[TASK GOAL] Hand back each line, unchanged, from the top down to the line where "d = unit(np.asarray(q)-np.asarray(p));" sits.

[DATA SEGMENT]
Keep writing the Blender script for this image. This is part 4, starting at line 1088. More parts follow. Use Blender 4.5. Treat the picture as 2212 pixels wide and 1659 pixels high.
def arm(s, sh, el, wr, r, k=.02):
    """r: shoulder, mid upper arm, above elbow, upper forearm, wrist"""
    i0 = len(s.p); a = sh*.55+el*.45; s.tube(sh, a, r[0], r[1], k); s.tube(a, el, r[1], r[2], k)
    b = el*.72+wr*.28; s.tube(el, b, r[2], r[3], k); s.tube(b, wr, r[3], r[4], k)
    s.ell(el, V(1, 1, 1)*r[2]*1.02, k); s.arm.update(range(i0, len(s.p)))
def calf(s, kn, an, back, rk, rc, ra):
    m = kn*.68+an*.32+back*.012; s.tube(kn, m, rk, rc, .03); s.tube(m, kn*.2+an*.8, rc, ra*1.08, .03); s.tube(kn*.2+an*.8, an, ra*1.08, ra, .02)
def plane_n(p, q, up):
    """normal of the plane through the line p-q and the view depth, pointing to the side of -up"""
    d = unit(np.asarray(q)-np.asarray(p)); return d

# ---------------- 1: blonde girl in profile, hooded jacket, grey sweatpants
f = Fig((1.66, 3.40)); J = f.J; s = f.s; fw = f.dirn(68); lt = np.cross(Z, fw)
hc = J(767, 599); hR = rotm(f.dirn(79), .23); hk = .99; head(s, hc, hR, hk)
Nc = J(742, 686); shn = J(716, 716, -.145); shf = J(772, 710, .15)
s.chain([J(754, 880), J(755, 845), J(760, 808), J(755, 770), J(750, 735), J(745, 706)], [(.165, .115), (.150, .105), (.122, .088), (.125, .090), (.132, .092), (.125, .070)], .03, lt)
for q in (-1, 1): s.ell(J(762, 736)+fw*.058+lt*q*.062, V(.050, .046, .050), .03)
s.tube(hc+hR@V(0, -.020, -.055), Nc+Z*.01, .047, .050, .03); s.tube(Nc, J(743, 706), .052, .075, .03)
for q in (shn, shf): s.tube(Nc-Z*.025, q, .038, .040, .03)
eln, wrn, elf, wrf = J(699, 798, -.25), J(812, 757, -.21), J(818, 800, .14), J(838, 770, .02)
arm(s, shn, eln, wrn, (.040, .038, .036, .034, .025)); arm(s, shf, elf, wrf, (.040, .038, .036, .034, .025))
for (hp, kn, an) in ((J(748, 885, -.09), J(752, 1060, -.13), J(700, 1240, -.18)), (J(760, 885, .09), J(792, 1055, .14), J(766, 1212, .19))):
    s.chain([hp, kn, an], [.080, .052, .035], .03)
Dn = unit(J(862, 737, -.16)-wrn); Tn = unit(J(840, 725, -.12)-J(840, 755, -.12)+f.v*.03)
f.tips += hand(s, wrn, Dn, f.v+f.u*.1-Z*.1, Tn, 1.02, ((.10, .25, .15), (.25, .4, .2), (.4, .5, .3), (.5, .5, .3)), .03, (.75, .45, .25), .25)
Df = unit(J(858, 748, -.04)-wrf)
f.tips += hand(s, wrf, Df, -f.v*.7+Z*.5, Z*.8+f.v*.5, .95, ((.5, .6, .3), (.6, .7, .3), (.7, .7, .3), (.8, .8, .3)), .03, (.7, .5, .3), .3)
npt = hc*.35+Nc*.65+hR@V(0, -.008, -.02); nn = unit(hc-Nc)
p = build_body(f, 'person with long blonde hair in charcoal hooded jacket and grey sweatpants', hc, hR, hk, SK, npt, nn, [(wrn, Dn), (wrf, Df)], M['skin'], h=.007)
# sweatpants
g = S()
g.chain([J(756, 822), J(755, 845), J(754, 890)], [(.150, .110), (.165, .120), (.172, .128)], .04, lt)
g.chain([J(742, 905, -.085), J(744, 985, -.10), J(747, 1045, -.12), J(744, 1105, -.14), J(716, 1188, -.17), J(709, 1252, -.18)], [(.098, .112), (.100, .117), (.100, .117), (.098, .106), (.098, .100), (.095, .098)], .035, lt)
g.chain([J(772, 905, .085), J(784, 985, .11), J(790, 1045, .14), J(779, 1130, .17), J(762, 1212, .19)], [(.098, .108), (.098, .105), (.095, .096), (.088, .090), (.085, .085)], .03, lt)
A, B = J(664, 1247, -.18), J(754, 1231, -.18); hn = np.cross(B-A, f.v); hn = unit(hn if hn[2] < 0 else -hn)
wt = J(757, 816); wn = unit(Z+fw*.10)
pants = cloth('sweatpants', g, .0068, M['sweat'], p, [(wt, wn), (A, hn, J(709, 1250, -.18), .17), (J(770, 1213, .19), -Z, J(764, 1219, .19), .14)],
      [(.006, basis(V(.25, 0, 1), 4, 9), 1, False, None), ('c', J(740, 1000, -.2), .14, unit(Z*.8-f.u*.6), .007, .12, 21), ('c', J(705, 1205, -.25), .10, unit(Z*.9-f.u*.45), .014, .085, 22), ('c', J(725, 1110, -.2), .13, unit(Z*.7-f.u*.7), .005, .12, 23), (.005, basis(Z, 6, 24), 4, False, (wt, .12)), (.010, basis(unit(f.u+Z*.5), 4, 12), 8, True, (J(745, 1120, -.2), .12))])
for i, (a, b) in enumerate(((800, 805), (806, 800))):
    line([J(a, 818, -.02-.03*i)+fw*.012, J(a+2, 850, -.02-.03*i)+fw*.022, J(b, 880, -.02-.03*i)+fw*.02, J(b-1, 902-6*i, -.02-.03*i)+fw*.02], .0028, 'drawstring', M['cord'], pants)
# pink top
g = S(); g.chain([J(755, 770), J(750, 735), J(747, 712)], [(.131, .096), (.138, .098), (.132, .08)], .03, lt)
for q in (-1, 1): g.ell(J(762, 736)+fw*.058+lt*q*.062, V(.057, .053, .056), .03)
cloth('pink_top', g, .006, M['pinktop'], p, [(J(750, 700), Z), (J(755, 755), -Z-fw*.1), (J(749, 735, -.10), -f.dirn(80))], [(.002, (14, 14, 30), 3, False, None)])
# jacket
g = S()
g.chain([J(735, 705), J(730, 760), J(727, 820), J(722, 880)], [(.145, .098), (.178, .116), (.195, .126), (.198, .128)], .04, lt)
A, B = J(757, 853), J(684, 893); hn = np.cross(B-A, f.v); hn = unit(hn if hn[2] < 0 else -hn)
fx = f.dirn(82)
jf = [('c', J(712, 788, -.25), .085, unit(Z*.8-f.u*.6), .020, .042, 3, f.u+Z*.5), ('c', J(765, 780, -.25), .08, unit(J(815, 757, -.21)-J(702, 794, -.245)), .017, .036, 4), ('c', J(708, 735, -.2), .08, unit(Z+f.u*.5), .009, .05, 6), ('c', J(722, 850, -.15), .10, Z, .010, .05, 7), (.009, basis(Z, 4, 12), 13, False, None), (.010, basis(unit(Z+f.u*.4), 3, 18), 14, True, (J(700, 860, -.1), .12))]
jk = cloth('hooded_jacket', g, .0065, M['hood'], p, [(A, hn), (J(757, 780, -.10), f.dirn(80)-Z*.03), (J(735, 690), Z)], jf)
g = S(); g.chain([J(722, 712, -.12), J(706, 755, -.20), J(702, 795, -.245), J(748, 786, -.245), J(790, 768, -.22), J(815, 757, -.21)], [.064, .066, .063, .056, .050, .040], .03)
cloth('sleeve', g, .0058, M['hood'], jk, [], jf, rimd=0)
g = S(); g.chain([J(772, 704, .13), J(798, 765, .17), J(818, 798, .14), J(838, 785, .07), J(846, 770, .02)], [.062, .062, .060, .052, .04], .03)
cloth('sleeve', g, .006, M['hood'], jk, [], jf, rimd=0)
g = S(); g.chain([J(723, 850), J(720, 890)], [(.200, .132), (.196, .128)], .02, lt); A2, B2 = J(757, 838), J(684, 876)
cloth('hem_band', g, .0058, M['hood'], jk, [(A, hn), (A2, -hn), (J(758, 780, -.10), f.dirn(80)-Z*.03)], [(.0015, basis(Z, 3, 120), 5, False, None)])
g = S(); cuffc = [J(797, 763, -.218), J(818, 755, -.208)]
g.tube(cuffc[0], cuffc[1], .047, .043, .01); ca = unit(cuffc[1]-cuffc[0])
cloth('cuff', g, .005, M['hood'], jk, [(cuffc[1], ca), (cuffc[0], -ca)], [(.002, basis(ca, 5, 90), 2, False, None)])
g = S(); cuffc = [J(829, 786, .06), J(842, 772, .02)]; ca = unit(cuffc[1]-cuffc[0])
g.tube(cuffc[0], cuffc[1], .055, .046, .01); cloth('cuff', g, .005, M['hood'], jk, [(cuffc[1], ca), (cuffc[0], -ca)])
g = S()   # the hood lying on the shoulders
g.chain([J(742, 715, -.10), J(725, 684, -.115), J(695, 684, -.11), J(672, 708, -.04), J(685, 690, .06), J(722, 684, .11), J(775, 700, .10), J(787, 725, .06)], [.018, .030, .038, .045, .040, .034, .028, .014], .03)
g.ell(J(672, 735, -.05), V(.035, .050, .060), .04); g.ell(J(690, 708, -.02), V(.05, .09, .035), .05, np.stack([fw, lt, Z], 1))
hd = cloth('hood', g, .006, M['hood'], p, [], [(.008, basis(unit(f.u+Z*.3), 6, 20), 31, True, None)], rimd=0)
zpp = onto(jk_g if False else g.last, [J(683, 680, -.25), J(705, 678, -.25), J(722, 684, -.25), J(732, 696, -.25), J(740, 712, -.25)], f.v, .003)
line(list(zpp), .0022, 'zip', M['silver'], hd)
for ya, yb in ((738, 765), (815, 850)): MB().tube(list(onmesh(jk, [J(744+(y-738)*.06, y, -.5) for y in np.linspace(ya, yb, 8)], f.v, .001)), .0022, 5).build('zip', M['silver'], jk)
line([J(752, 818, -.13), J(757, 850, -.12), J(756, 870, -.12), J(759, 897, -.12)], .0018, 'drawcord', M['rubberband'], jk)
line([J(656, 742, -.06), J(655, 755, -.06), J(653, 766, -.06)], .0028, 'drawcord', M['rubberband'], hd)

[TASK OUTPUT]
Keep writing the Blender script for this image. This is part 4, starting at line 1088. More parts follow. Use Blender 4.5. Treat the picture as 2212 pixels wide and 1659 pixels high.
def arm(s, sh, el, wr, r, k=.02):
    """r: shoulder, mid upper arm, above elbow, upper forearm, wrist"""
    i0 = len(s.p); a = sh*.55+el*.45; s.tube(sh, a, r[0], r[1], k); s.tube(a, el, r[1], r[2], k)
    b = el*.72+wr*.28; s.tube(el, b, r[2], r[3], k); s.tube(b, wr, r[3], r[4], k)
    s.ell(el, V(1, 1, 1)*r[2]*1.02, k); s.arm.update(range(i0, len(s.p)))
def calf(s, kn, an, back, rk, rc, ra):
    m = kn*.68+an*.32+back*.012; s.tube(kn, m, rk, rc, .03); s.tube(m, kn*.2+an*.8, rc, ra*1.08, .03); s.tube(kn*.2+an*.8, an, ra*1.08, ra, .02)
def plane_n(p, q, up):
    """normal of the plane through the line p-q and the view depth, pointing to the side of -up"""
    d = unit(np.asarray(q)-np.asarray(p)); return d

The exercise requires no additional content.